Retarded Muir recurrence

The k_z square root may be computed with the square root function in your computer or by Muir's expansion. For Fourier domain calculations incorporating causality, you must use a complex square root function. This will also take care of the evanescent region automatically--you no longer have the discontinuity between evanescent and nonevanescent regions. The square root of a complex number is multivalued, so you better first check that your computer chooses the phase as described in Figure . Mine did. But I found that limited numerical accuracy prevented me from achieving strict positivity of the real part of the impedance until I replaced the expression $\sqrt{s^2 \,+\, v^2 k^2}\,-\,s$ by its algebraic equivalent $v^2 k^2 / ( \sqrt { s^2 \,+\, v^2 k^2} \,+\,s)$.

For finite differencing we will need the Muir recurrence. Let r₀ define the cosine of the angle that starts the Muir recurrence, often 0$^\circ$ or 45$^\circ$.This is another free parameter for optimization. This angle is also an angle of exact fit for all orders of the recurrence.  

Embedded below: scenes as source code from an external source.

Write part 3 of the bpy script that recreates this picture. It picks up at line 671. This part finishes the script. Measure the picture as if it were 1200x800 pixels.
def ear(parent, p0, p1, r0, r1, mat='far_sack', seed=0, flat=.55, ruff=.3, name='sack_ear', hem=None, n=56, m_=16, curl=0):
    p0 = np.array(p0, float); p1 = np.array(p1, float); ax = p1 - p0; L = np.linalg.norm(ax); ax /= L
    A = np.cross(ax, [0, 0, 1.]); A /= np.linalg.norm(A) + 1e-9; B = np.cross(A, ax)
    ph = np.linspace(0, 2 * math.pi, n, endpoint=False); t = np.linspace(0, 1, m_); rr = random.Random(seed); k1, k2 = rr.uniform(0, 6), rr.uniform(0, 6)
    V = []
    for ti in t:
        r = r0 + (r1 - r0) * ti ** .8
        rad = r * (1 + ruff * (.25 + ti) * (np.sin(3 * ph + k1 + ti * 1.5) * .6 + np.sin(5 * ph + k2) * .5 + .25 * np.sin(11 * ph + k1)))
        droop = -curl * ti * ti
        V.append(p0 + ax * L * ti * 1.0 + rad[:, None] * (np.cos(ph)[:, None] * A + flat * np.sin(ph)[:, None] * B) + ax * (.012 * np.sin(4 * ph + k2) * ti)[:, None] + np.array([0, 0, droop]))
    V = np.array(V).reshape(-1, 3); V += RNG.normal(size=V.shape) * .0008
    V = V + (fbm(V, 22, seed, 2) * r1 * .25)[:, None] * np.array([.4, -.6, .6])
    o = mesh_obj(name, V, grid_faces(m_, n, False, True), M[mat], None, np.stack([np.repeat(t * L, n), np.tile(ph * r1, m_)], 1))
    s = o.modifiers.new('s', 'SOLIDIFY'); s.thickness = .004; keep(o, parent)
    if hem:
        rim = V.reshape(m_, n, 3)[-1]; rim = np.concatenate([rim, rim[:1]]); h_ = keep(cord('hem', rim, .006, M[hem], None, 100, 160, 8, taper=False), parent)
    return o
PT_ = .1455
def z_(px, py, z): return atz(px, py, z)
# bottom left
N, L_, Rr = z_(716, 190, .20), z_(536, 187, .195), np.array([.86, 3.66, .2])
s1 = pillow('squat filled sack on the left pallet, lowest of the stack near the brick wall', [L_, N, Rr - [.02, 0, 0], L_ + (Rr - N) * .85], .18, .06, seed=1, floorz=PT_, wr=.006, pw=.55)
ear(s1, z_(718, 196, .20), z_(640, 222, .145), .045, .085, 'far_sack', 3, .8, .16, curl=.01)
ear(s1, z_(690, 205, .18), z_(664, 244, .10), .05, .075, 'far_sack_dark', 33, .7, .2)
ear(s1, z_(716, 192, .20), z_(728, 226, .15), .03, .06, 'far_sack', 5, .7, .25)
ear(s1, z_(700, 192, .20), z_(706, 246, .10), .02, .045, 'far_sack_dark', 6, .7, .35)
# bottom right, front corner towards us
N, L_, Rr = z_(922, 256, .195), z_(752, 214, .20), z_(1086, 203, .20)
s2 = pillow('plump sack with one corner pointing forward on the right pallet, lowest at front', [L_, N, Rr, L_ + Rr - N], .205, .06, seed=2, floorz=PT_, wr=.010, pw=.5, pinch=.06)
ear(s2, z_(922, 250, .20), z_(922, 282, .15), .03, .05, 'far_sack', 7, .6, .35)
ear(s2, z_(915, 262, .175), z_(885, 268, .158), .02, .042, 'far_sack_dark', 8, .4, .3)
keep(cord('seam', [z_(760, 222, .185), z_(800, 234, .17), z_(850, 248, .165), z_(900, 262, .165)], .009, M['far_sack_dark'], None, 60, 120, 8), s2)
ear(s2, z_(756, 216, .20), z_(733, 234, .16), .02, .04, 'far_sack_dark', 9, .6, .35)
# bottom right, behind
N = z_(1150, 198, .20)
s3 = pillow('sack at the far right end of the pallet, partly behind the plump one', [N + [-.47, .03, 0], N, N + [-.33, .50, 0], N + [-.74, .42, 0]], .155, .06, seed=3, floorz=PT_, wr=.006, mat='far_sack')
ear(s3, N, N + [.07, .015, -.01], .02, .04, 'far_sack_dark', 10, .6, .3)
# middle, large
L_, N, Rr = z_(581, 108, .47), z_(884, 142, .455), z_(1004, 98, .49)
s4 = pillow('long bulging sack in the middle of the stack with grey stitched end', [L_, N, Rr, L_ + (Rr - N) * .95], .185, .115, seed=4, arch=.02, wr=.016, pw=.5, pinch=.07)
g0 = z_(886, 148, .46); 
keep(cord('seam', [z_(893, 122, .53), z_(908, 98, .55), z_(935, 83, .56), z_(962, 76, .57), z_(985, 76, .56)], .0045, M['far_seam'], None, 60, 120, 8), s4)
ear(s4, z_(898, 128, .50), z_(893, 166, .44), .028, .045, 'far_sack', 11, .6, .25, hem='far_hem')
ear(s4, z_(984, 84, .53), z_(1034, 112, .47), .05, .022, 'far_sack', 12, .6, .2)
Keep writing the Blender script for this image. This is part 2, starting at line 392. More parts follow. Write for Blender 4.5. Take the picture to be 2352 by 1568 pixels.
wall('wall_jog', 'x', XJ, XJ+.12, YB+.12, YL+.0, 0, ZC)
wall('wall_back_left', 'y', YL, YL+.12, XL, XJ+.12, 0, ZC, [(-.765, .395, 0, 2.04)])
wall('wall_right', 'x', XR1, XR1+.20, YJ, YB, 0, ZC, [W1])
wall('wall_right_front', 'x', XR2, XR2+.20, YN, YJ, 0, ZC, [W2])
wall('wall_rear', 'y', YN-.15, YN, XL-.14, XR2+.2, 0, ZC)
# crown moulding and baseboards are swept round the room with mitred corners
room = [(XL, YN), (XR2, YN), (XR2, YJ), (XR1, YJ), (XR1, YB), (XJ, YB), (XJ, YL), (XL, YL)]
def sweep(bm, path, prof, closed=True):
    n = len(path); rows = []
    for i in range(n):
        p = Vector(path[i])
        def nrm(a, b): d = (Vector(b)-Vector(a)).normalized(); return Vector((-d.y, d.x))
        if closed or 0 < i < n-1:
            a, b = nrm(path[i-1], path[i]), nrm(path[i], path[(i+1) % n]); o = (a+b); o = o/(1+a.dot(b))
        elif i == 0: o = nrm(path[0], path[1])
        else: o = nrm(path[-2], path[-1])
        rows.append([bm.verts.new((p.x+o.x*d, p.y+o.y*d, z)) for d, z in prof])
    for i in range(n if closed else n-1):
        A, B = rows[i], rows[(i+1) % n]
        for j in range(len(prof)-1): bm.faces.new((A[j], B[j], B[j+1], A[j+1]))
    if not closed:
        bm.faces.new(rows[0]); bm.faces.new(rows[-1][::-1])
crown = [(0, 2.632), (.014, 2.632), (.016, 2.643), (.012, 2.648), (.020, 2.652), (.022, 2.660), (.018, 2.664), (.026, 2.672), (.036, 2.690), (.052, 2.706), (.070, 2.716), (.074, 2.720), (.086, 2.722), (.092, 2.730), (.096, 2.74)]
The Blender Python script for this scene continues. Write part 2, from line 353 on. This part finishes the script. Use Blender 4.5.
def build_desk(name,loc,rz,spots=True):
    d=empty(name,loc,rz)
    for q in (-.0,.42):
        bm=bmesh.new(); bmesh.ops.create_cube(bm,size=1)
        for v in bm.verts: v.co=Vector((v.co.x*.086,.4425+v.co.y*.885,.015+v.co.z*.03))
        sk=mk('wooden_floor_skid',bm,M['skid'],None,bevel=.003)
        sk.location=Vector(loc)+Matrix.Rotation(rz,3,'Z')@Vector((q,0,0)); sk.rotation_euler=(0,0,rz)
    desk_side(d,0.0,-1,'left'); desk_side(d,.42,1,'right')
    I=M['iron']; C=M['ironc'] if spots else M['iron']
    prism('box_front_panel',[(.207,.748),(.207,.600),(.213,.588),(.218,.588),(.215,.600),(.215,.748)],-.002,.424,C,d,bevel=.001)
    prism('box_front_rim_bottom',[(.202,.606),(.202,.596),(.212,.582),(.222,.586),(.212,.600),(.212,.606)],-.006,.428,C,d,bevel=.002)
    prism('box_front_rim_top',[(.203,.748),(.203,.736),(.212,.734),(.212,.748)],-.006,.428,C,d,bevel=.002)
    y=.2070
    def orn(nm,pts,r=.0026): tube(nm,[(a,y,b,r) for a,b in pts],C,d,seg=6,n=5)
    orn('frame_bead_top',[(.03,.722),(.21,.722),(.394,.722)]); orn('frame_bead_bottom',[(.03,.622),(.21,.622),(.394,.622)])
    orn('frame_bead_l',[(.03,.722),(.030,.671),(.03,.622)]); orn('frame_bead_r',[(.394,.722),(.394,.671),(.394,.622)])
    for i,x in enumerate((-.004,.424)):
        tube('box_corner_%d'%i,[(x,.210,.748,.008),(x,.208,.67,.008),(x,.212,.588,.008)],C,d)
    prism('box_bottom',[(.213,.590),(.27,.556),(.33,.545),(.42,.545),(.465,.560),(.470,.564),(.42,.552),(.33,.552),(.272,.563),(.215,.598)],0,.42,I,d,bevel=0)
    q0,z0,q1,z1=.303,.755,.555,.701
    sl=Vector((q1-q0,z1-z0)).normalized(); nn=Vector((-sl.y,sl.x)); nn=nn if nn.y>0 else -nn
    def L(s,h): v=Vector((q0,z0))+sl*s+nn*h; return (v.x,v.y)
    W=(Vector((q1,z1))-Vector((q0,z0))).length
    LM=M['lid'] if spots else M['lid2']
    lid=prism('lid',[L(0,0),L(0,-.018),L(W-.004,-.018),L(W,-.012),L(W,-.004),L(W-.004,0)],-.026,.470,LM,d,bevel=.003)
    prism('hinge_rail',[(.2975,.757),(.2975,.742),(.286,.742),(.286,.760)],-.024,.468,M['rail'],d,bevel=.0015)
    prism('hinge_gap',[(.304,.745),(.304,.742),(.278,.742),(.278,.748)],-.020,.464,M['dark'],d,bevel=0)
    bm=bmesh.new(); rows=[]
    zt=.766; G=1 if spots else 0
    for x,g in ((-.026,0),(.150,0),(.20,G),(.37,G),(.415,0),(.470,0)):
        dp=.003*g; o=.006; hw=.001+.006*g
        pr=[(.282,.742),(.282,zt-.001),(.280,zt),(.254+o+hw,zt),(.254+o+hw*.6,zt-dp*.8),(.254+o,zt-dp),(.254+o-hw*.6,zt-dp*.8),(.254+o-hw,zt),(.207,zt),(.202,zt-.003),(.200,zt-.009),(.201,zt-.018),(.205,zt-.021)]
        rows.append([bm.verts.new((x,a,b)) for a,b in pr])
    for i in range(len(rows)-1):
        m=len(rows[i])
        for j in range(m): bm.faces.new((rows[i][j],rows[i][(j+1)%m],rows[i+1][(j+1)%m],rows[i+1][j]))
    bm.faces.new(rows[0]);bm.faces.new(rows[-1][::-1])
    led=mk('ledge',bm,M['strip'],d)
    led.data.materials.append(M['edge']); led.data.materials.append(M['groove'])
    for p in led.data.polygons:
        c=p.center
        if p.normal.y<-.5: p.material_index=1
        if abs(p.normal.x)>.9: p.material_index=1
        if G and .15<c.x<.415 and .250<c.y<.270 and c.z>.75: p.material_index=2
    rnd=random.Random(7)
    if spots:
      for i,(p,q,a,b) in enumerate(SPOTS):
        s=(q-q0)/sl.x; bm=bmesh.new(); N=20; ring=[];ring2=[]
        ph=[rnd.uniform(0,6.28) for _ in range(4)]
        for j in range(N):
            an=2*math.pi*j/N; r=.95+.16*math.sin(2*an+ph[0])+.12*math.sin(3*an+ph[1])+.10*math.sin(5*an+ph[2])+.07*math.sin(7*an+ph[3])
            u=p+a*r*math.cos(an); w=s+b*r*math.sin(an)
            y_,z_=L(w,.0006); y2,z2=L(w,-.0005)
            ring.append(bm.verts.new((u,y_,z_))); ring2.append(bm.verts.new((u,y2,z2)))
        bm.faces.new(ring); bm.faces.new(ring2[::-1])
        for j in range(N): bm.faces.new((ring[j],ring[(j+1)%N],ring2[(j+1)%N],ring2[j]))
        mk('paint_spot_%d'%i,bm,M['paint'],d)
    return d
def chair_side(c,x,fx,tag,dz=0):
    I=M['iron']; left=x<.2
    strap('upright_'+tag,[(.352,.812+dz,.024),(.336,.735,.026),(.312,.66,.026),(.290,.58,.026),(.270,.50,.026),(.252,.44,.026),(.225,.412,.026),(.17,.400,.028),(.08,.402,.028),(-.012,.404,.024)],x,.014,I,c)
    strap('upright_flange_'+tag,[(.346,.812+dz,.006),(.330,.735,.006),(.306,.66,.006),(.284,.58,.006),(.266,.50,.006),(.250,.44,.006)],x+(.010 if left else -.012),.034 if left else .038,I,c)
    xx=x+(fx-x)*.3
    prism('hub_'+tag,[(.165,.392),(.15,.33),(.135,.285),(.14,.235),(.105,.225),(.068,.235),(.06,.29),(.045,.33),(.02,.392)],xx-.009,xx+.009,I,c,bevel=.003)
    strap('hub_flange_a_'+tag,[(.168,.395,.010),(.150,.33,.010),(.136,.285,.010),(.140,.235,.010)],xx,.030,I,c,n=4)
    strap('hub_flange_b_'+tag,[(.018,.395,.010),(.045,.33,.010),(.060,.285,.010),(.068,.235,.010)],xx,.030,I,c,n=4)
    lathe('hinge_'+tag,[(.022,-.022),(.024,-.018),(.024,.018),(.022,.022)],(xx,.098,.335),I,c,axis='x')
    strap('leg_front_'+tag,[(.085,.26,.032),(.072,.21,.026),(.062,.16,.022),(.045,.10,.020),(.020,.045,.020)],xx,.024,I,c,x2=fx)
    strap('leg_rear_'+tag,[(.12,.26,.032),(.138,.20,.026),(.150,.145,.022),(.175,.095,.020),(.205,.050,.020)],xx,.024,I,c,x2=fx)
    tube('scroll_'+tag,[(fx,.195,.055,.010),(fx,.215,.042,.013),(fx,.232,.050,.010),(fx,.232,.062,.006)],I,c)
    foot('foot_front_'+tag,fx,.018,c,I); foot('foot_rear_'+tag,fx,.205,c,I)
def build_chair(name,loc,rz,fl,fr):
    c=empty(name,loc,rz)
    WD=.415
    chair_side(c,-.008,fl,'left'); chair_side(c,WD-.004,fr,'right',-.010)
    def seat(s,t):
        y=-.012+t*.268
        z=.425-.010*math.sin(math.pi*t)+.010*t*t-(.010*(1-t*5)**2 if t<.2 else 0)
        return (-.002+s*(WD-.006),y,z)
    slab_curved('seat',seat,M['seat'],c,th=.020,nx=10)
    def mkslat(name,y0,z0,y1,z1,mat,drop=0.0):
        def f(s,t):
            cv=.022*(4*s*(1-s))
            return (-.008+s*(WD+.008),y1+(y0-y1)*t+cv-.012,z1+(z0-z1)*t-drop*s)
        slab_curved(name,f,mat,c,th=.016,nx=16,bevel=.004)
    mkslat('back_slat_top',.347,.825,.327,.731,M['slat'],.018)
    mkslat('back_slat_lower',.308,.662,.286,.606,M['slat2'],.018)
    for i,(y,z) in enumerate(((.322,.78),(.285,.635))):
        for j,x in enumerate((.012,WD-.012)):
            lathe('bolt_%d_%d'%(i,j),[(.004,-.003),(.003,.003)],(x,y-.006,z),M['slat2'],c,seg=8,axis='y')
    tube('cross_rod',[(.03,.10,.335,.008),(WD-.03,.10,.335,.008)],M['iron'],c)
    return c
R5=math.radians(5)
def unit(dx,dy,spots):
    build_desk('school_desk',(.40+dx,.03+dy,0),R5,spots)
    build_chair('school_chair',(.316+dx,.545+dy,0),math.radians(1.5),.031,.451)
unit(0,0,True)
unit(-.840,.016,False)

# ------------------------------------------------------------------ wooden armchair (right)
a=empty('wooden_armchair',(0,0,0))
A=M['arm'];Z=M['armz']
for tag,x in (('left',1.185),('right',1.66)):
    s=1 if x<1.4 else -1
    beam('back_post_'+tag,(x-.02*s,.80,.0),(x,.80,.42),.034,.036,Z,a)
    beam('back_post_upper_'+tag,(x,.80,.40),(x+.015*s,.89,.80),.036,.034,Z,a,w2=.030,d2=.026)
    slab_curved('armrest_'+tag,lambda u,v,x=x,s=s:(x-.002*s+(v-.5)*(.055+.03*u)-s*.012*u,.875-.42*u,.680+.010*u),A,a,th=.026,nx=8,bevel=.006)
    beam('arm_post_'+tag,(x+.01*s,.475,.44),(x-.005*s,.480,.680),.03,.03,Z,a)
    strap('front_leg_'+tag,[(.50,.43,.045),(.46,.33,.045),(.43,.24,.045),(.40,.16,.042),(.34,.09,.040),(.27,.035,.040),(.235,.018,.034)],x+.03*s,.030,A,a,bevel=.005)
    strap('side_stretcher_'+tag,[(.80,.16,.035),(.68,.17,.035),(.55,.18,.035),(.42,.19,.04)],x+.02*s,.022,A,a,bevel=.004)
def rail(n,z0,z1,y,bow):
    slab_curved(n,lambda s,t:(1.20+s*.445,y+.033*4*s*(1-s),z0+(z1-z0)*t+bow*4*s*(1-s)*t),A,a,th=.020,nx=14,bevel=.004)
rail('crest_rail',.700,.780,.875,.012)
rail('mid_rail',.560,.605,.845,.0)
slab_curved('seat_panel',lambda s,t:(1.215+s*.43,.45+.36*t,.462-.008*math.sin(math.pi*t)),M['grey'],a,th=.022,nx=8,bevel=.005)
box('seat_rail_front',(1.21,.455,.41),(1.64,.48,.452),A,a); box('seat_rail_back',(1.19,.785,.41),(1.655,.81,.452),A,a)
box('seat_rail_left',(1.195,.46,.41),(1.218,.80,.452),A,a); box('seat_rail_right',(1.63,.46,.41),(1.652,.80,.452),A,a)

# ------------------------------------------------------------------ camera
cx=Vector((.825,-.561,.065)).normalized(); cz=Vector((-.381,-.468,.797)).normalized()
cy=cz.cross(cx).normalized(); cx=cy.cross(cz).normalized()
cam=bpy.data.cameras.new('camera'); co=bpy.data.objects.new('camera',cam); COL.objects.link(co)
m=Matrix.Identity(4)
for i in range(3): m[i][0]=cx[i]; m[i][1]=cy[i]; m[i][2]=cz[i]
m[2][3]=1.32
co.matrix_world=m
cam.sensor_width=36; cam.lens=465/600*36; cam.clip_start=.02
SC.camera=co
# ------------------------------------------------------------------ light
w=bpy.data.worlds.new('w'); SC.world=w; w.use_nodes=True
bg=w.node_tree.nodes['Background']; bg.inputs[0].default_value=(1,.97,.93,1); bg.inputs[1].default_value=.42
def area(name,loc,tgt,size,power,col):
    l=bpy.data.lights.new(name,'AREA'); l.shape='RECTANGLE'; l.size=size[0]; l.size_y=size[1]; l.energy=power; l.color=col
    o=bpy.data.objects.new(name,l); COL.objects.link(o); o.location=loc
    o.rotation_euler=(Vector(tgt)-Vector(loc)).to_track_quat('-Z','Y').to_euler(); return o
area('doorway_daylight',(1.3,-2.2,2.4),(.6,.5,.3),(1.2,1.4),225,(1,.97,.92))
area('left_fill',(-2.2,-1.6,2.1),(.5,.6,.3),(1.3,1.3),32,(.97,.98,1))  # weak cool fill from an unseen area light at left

$$s \eq - \, i\, \hat \omega$$ (52)

Starting from $R_0 = r_0 \,s$ the Muir recursion is equation (53):  

$$R_{n+1} \eq s\ +\ { v^2 \, k_x^2 \over s \ +\ R_n }$$ (53)

For a diffraction program we will be evaluating $\exp ( -Rz)$.Since R can be proven to have a positive real part, the exponential should never grow. Finite difference calculations are normally done with retarded time. To retard time, $\exp ( -Rz)$ is expressed as  

$$e^{ -\,R\,z/v } \eq e^{ -\,( R\,-\,s)\,z/v} \ \ e^{ - s\,z/v }$$ (54)

As discussed earlier in this chapter, you probably don't want the time shift of retardation to be associated with viscous effects. So you will probably want to downward continue instead with  

$$e^{ -\,[ R( -i \hat \omega ) \,+\, i \hat \omega ]\,z/v } \ \ e^{ + i \omega\,z/v}$$ (55)

Notice the signs and distinction of $\omega$ from $\hat \omega$.

From equation (53) we see that R-s should have a positive real part. I found that numerical roundoff sometimes prevented it. So the Muir recurrence was reorganized to incorporate the retardation. Let  

$$R ' \eq R \ -\ s$$ (56)

Equation (53) becomes  

$$R ' _{n+1} \eq { v^2 \, k_x^2 \over 2\,s \ +\ R ' _n }$$ (57)

From Muir's rules, you can see that R ' will always have a positive real part if we start it that way, so we start it from  

$${R ' }_1 \eq { v^2 \,k_x^2 \over s\, ( 1 \ +\ r_0 ) }$$ (58)

(Combining (58) and (56) gives the same 15$^\circ$ equation as does (53).) Mathematically (55) is identical to  

$$e^{ - \, R ' \, z/v} \ \ e^{ + i \omega \,z/v }$$ (59)

but numerically the exponential in (59) is assured to decay in z.